"Kalau mengikuti Rencana Usaha Penyediaan Tenaga Listrik (RUPTL) 2009-2018 dengan margin lima persen kami tidak bisa investasi," kata Direktur Utama PLN Fahmi Mochtar seusai rapat panitia kerja dengan anggota Komisi Energi dan Lingkungan Dewan Perwakilan Rakyat, Senin (7/9), di Jakarta.
Sesuai RUPTL 2009-2018, perusaahaan setrum pelat merah itu membutuhkan dana sekitar Rp 80 triliun. Menurut Fahmi, komponen margin sangat penting untuk menjaga rasio keuangan atau covenant PLN. "Jadi kami minta margin supaya tidak terkena technical default (gagal bayar utang)," ucapnya.
Wakil Direktur Utama PLN Rudiantara mengatakan setiap margin satu persen akan memberikan uang kas sekitar Rp 1,4 triliun dan bisa mencari pinjaman di atas Rp 5 triliun. Salah satu kebutuhan hutang PLN saat ini adalah untuk mendanai proyek 10 ribu megawatt tahap pertama.
"Kami belum mendapat komitmen pinjaman sekitar US$ 1,5 miliar hingga US$ 2 miliar," tuturnya. Utang itu akan dipakai untuk membangun pembangkit listrik tenaga uap Adipala, Tanjung Awar-Awar, Teluk Sirih, Pangkalan Susu, dan Lampung.

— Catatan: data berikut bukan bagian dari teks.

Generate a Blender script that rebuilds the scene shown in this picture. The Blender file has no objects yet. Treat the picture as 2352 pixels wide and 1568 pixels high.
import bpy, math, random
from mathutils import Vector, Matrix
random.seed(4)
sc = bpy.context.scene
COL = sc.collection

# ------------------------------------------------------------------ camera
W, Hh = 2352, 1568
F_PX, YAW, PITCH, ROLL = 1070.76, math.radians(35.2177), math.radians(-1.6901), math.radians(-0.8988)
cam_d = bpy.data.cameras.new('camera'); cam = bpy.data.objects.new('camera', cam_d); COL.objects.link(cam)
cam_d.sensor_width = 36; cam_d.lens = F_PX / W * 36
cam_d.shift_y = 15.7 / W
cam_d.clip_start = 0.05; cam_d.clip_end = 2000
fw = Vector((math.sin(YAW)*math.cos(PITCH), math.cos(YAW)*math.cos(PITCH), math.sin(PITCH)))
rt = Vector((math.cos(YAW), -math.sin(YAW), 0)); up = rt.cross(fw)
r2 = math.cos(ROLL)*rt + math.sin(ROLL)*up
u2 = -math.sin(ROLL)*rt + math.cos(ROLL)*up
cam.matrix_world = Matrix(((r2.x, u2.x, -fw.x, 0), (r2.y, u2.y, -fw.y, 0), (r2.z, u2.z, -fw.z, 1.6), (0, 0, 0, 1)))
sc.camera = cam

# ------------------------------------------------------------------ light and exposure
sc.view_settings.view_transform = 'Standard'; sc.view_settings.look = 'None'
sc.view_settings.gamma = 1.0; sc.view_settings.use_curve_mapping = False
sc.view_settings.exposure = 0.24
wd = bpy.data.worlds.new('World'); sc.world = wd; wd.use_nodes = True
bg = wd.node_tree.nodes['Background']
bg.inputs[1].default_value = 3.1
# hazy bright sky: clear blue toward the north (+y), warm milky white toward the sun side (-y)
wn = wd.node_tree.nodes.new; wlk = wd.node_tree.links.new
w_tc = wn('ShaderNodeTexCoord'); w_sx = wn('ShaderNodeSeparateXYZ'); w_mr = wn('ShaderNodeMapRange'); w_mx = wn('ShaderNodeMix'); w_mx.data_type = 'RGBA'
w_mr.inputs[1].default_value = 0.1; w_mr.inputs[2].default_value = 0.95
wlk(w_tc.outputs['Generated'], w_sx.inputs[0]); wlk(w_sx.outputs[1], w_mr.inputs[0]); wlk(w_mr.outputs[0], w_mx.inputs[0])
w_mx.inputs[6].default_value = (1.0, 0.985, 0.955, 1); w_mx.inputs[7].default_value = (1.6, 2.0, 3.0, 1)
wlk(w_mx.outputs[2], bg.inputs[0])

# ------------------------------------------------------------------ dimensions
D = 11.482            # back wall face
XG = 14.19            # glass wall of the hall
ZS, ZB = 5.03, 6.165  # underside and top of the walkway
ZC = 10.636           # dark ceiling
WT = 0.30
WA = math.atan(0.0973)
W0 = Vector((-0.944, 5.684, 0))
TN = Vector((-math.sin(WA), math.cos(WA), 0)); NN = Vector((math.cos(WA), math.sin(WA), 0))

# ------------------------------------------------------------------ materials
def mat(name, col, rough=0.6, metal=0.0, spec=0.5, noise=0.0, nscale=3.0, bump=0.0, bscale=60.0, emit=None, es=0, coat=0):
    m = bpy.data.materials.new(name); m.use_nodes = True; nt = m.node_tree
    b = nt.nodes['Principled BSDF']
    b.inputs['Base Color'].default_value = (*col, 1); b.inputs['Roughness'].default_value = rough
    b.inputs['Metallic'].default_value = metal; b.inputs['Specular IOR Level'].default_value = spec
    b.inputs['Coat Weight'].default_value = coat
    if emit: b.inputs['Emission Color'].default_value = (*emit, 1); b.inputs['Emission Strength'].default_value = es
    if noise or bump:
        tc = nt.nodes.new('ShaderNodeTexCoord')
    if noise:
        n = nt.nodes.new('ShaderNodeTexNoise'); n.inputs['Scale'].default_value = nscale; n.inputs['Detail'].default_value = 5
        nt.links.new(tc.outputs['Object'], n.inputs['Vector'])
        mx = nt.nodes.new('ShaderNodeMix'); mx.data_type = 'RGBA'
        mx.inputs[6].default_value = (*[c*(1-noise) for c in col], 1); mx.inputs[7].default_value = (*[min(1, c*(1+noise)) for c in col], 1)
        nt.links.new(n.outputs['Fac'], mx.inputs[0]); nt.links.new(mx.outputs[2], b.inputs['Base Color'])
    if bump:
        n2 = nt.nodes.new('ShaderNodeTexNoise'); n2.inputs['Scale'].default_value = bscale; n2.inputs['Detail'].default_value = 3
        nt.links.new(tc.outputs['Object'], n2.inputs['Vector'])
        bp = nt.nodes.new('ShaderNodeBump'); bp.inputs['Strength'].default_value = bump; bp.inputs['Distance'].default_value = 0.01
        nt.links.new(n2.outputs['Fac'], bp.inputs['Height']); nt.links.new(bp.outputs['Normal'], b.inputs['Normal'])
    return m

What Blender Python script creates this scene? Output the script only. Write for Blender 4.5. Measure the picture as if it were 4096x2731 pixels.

Untuk mendapatkan margin, perhitungannya akan berasal dari lima persen biaya pokok produksi. Biaya pokok produksi terdiri dari biaya energi, operasional, kontraktor listrik swasta, administrasi pelanggan, depresiasi, dan biaya sumber daya manusia. "Pemerintah yang kasih uang margin itu," ujar Rudiantara.